If you didn't get such a license, or such a transfer of copyright ownership, you are almost certainly violating his copyright.
It is completely false that creating something for payment automatically results in loss of the copyright to the client. Under US laws, you would need a properly written contract and only certain types of works even qualify as "works made for hire" when done by anyone other than your own employees.
The legal author of the work is the copyright owner. 17 USC § 201.
If you have any documentation digital or otherwise that proves he knew the only compensation he was receiving was a shoutout then no, he's entitled to nothing. If you can show the agreement was adequately suggested, you might win in court. My advise is to print your logo on paper, take it to the post office and mail it to yourself. This will at least create a copy of the logo that's been date stamped. This of course hinges on him not copyrighting the logo to begin with. Better yet, take it and copyright it now. The chances are he hasn't done that. if you can get it copyrighted before him, you can tell him to go pound salt.
If you had clearly mentioned in the terms and conditions page that the winner must hand over the ownership of the copyright and that he would no longer be entitled to use that logo and cannot claim any royalty, then you should not be worried about anything. In case, you’d not mentioned anything of that sort, as per the U.S laws you’ll have to pay him royalty.

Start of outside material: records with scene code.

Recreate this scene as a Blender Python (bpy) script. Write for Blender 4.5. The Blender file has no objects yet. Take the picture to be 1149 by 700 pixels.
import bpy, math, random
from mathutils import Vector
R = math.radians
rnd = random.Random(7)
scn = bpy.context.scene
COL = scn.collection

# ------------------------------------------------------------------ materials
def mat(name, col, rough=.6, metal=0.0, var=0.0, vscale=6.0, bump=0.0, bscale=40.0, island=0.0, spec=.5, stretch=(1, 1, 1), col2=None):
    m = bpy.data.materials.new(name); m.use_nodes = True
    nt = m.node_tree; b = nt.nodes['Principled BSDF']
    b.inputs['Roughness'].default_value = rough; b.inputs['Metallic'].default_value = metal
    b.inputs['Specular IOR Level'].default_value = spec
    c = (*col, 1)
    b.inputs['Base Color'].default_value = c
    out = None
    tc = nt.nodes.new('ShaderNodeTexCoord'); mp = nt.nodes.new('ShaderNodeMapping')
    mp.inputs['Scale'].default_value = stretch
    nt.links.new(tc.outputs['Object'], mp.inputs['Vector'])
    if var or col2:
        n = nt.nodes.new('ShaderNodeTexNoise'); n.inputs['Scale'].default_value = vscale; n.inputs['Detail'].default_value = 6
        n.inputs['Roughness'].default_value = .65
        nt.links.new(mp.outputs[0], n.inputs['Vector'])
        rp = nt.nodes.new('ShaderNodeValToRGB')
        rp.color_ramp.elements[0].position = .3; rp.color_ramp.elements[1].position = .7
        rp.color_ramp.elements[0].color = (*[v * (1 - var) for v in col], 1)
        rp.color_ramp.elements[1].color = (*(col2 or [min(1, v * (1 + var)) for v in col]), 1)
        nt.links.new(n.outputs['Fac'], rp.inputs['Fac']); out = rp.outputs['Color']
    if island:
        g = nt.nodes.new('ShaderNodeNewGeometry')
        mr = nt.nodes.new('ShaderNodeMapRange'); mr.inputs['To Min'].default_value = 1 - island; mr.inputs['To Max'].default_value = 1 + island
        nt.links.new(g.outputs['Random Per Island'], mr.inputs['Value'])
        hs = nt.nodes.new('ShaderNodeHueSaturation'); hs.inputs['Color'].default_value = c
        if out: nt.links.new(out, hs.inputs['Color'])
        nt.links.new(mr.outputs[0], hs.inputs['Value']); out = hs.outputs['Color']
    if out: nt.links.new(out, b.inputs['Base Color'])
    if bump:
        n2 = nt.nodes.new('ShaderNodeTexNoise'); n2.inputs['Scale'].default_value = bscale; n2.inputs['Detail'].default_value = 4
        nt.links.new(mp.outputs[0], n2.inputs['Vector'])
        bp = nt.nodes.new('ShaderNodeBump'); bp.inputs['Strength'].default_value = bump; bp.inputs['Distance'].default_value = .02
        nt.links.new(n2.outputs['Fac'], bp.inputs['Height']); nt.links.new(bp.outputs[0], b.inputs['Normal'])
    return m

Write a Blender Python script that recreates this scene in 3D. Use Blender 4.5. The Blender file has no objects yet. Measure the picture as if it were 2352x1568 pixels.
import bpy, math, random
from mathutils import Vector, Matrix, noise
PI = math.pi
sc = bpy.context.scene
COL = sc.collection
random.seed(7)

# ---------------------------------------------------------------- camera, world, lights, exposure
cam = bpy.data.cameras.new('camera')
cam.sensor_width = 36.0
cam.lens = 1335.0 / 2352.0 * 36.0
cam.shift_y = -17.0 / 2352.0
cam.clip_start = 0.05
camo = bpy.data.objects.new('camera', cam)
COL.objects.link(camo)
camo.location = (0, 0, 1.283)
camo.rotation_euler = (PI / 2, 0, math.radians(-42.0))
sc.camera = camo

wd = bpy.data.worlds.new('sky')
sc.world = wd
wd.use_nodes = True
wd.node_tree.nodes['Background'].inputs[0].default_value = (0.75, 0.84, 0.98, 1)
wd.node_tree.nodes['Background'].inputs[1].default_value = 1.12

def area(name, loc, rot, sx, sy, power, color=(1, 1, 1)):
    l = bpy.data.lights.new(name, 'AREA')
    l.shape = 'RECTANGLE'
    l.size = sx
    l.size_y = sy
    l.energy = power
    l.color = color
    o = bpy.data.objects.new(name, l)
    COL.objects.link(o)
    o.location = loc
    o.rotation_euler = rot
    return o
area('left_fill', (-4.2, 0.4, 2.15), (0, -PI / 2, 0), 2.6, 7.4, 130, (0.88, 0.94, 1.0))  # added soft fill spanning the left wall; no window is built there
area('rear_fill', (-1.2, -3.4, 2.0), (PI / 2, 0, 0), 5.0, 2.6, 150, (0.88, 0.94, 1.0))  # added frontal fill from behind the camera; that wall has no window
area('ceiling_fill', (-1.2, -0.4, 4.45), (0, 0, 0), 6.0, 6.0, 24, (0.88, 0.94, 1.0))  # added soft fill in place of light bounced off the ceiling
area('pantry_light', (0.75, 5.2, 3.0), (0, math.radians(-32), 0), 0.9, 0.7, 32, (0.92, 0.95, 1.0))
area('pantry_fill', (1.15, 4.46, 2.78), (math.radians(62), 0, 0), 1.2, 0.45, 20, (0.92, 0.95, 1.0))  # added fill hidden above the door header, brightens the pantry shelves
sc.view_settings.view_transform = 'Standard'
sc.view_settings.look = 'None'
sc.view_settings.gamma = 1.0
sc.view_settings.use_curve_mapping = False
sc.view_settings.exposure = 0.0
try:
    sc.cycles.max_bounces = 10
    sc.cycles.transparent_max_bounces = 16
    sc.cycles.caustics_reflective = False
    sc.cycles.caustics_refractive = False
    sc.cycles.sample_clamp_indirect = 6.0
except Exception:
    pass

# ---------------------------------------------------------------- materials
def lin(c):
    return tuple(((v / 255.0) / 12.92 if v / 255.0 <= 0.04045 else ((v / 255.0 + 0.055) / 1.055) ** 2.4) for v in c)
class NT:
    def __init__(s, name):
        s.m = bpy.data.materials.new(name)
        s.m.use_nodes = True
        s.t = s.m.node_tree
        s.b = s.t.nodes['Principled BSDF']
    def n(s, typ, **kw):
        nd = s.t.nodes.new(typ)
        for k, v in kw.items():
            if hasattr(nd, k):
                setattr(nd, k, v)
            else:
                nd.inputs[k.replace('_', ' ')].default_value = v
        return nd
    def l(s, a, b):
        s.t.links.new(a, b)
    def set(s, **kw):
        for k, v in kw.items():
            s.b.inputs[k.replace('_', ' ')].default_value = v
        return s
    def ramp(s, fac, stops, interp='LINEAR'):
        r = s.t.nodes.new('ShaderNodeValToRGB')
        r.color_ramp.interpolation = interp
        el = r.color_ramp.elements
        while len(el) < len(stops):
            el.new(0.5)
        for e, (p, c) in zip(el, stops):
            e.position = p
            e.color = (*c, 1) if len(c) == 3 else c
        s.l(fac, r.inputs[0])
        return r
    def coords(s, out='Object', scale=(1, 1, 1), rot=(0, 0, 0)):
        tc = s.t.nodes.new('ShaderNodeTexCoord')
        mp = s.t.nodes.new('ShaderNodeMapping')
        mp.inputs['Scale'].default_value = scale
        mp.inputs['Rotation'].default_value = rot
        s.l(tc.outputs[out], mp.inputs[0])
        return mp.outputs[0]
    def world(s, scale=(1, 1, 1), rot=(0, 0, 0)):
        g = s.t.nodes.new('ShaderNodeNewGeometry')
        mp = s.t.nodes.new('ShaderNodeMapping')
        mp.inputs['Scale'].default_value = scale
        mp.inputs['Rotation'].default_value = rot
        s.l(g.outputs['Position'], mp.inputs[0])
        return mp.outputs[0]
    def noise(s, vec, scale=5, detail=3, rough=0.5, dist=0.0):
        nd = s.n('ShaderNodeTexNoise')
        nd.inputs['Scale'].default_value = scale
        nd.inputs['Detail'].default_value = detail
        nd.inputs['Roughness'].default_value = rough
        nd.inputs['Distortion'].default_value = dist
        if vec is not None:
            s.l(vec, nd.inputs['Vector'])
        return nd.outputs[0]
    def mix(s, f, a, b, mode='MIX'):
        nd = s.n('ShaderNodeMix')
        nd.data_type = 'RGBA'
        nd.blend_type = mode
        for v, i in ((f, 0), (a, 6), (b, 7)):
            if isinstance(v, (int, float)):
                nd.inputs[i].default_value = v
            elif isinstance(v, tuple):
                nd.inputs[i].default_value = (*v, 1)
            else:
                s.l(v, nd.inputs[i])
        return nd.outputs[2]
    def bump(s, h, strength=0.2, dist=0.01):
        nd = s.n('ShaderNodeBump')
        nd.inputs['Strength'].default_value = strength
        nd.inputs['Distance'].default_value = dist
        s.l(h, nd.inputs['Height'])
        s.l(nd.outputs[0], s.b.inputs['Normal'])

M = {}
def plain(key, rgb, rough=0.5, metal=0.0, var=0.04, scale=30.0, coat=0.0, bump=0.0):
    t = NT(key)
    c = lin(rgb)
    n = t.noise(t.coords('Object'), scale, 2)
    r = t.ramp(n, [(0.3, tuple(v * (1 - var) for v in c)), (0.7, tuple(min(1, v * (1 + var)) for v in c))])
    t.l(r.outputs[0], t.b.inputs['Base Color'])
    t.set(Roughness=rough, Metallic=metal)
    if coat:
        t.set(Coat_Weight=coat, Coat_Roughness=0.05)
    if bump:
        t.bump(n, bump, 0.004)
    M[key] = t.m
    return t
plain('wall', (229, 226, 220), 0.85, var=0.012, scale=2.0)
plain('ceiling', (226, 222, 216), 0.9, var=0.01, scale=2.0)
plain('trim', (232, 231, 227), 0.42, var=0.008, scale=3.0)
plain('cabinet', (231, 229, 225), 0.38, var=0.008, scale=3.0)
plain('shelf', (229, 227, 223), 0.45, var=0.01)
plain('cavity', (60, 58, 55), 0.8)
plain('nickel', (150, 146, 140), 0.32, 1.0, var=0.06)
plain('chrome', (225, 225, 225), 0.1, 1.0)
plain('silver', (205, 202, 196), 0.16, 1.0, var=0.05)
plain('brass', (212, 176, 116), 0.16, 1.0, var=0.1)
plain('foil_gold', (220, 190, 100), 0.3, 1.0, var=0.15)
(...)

If you clearly defined in the rules of contest that the winning entry became the sole property of your company, in exchange for the "shout-out". By entering the contest he waved all rights to ownership.
But. If there was any ambiguity in the wording of the rules and you didn't follow up by getting a sighed contract, you have a problem which could likely wind up in court with you losing.
..Intent to receive full ownership isn't enough to win a court case, by fulfilling the promised "shout-out" you already conceded the fact that he created the logo and was the de-facto owner at the time of submission.
If he created it exclusively for you, for a reward or reimbursement in kind then you own it, so long as you have given him the consideration you promised him, ie, the shoutout.
It was a pretty basic contract and no doubt a copy of your offer is available. You have completed the contract and he has no further claim.
This involves my company on Instagram. I held a contest that says whoever can make the best logo for me gets a shoutout. After a lot of submissions, I chose one and gave him the shoutout as promised.
However, now that I am expanding my business and have put the logo he made on t-shirts, he sent me a message saying he wants royatly for every shirt I sell since it's his logo.
My question is; do I have to buy him royalty? Or is the fact that it was for a contest cancel that out?